Ancora una volta, richiamando quella che è passata alla storia come la “battaglia di Tor Marancia”, si torna a parlare delle compensazioni che aleggerebbero come un minaccioso spettro sull’Urbe. Se il vincolo dei Beni Culturali riconobbe l’inedificabilità dell’area verde senza indennizzo per i proprietari, come ricorda Francesco Erbani:

“L’amministrazione comunale di Roma, gli uffici tecnici e i consulenti hanno infatti ritenuto che le edificabilità previste nel Piano Regolatore del 1962 fossero, nel 2008, ancora perfettamente vigenti[3]”.

Dinanzi a ciò, urbanisti come Edoardo Salzano e Vezio De Lucia hanno sostenuto che: “L’edificabilità è sancita da un Piano sulla base di condizioni demografiche, economiche, produttive che, se mutate, la fanno venir meno. Un Piano deve fissare una serie di regole per l’uso di un territorio che ha validità finché il Piano è in vigore e dunque per un periodo di tempo definito. Quando di Piano se ne fa un altro si verifica se quelle regole e quelle destinazioni sono ancora valide e solo in questo caso si confermano, altrimenti si annullano”[4].

A tal proposito Vezio De Lucia, nel suo ultimo libro, avanza una pragmatica proposta che non può che essere condivisa. Si tratta di tracciare su una mappa, approvata con deliberazione del consiglio comunale, una linea rossa con l’obiettivo di delineare il confine invalicabile tra l’edificato e lo spazio rurale[5].

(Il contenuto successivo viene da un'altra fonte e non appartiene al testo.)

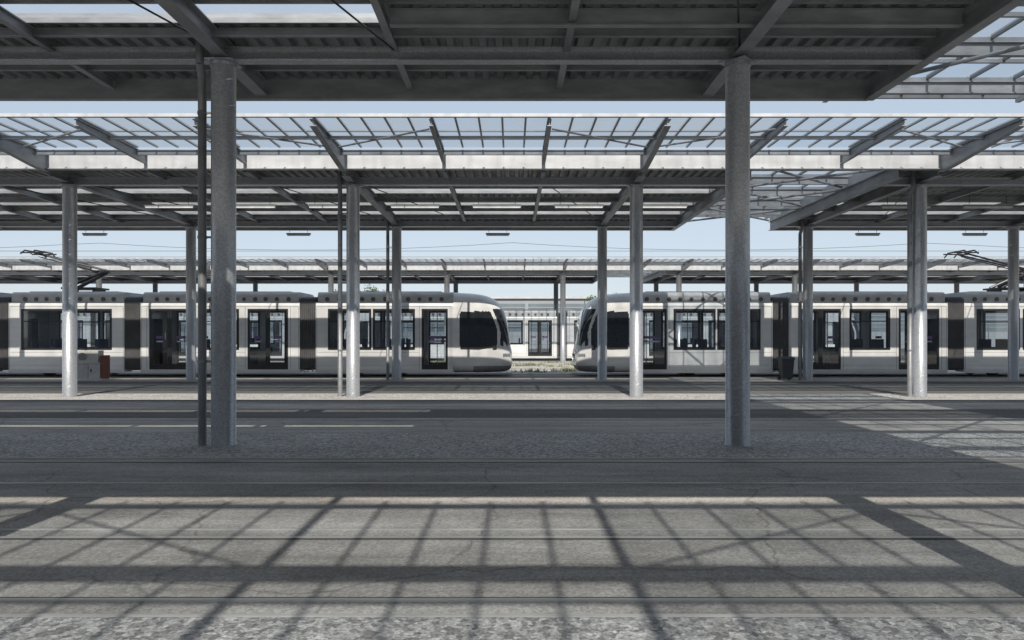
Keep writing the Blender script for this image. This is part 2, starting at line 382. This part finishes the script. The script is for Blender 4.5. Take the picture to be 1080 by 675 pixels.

D’altronde, come Giulia non smette mai di ricordare attraverso la sua tenace resistenza, controbattendo ad una strisciante ideologia di progresso, i nuovi palazzi non sono la modernità.

 

[1] Secondo il Rapporto ISPRA: “Nel 2021, rispetto all’anno precedente, a Roma sono stati consumati ben 105,377 ettari di suolo, una superficie pari a 150 campi di calcio”. (Fonte: https://www.dire.it/05-10-2022/803198-a-roma-nel-2021-un-consumo-di-suolo-pari-a-150-campi-da-calcio).

[2] Calzolari V. 1999, Storia e natura come sistema, Argos, Roma.

[3] Erbani F. 2013, Roma. Il tramonto della città pubblica, Laterza, Roma – Bari.

[4] Ibidem

[5] De Lucia V., L’Italia era bellissima. Città e paesaggio nell’Italia repubblicana, DeriveApprodi, 2022, Roma.